= GIVEN PROBLEM =
Output the full listing below exactly as it reads, and skip anything that is a picture.

======

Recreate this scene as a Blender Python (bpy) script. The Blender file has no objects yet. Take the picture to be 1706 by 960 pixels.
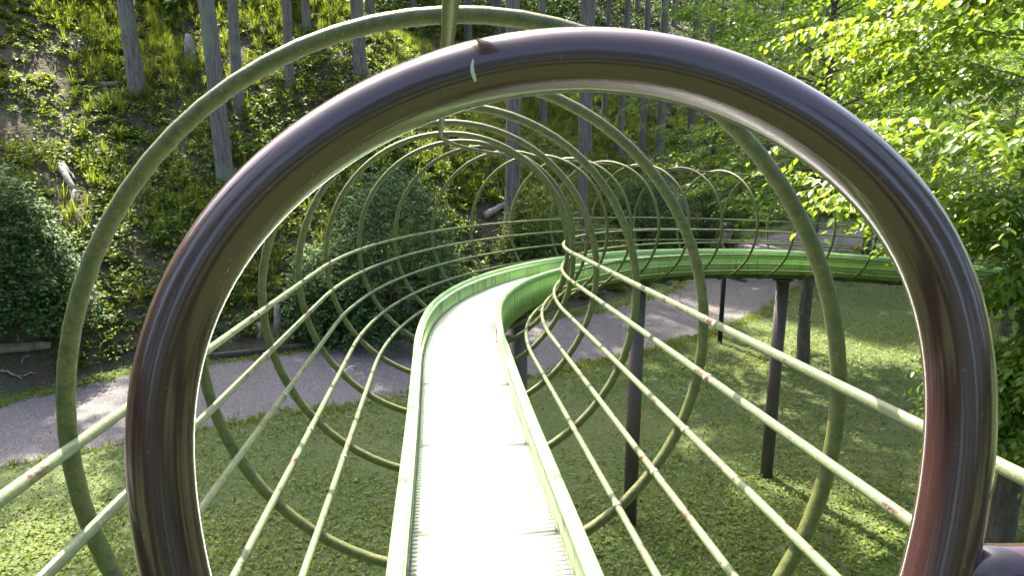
import bpy, math, random
import numpy as np
from mathutils import Matrix, Vector

# ------------------------------------------------------------------ camera, sky, sun, exposure
sc = bpy.context.scene
COL = sc.collection
CZ = 4.9                                  # eye height above the lawn
PITCH = math.radians(13.2)
FPX = 1232.0                              # focal length in pixels of a 1706 px wide frame
cd = bpy.data.cameras.new('camera'); cam = bpy.data.objects.new('camera', cd); COL.objects.link(cam)
cam.location = (0, 0, CZ); cam.rotation_euler = (math.pi/2 - PITCH, 0, 0)
cd.sensor_width = 36.0; cd.lens = 36.0*FPX/1706.0; cd.clip_start = 0.02; cd.clip_end = 900
sc.camera = cam

SUN_AZ, SUN_EL = math.radians(-26), math.radians(52)     # azimuth from +Y, negative = to the left
world = bpy.data.worlds.new('World'); sc.world = world; world.use_nodes = True
wn = world.node_tree.nodes; wl = world.node_tree.links
bg = wn['Background']; sky = wn.new('ShaderNodeTexSky'); sky.sky_type = 'NISHITA'; sky.sun_disc = False
sky.sun_elevation = SUN_EL; sky.sun_rotation = SUN_AZ; sky.air_density = .8; sky.dust_density = 5.0; sky.ozone_density = .4
wl.new(sky.outputs[0], bg.inputs[0]); bg.inputs[1].default_value = 0.15
sd = bpy.data.lights.new('sun', 'SUN'); sd.energy = 5.0; sd.angle = math.radians(0.5); sd.color = (1.0, 0.92, 0.74)
sun = bpy.data.objects.new('sun', sd); COL.objects.link(sun)
to_sun = Vector((math.sin(SUN_AZ)*math.cos(SUN_EL), math.cos(SUN_AZ)*math.cos(SUN_EL), math.sin(SUN_EL)))
sun.rotation_euler = to_sun.to_track_quat('Z', 'Y').to_euler(); sun.location = (-20, 30, 40)
sc.view_settings.view_transform = 'Standard'; sc.view_settings.look = 'None'
sc.view_settings.gamma = 1.0; sc.view_settings.use_curve_mapping = False
sc.view_settings.exposure = 2.45
cy = sc.cycles
cy.max_bounces = 6; cy.diffuse_bounces = 3; cy.glossy_bounces = 3; cy.transmission_bounces = 3; cy.transparent_max_bounces = 4
cy.use_denoising = True; cy.sample_clamp_indirect = 6.0; cy.caustics_reflective = False; cy.caustics_refractive = False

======

= TASK RESULT =
Recreate this scene as a Blender Python (bpy) script. The Blender file has no objects yet. Take the picture to be 1706 by 960 pixels.
import bpy, math, random
import numpy as np
from mathutils import Matrix, Vector

# ------------------------------------------------------------------ camera, sky, sun, exposure
sc = bpy.context.scene
COL = sc.collection
CZ = 4.9                                  # eye height above the lawn
PITCH = math.radians(13.2)
FPX = 1232.0                              # focal length in pixels of a 1706 px wide frame
cd = bpy.data.cameras.new('camera'); cam = bpy.data.objects.new('camera', cd); COL.objects.link(cam)
cam.location = (0, 0, CZ); cam.rotation_euler = (math.pi/2 - PITCH, 0, 0)
cd.sensor_width = 36.0; cd.lens = 36.0*FPX/1706.0; cd.clip_start = 0.02; cd.clip_end = 900
sc.camera = cam

SUN_AZ, SUN_EL = math.radians(-26), math.radians(52)     # azimuth from +Y, negative = to the left
world = bpy.data.worlds.new('World'); sc.world = world; world.use_nodes = True
wn = world.node_tree.nodes; wl = world.node_tree.links
bg = wn['Background']; sky = wn.new('ShaderNodeTexSky'); sky.sky_type = 'NISHITA'; sky.sun_disc = False
sky.sun_elevation = SUN_EL; sky.sun_rotation = SUN_AZ; sky.air_density = .8; sky.dust_density = 5.0; sky.ozone_density = .4
wl.new(sky.outputs[0], bg.inputs[0]); bg.inputs[1].default_value = 0.15
sd = bpy.data.lights.new('sun', 'SUN'); sd.energy = 5.0; sd.angle = math.radians(0.5); sd.color = (1.0, 0.92, 0.74)
sun = bpy.data.objects.new('sun', sd); COL.objects.link(sun)
to_sun = Vector((math.sin(SUN_AZ)*math.cos(SUN_EL), math.cos(SUN_AZ)*math.cos(SUN_EL), math.sin(SUN_EL)))
sun.rotation_euler = to_sun.to_track_quat('Z', 'Y').to_euler(); sun.location = (-20, 30, 40)
sc.view_settings.view_transform = 'Standard'; sc.view_settings.look = 'None'
sc.view_settings.gamma = 1.0; sc.view_settings.use_curve_mapping = False
sc.view_settings.exposure = 2.45
cy = sc.cycles
cy.max_bounces = 6; cy.diffuse_bounces = 3; cy.glossy_bounces = 3; cy.transmission_bounces = 3; cy.transparent_max_bounces = 4
cy.use_denoising = True; cy.sample_clamp_indirect = 6.0; cy.caustics_reflective = False; cy.caustics_refractive = False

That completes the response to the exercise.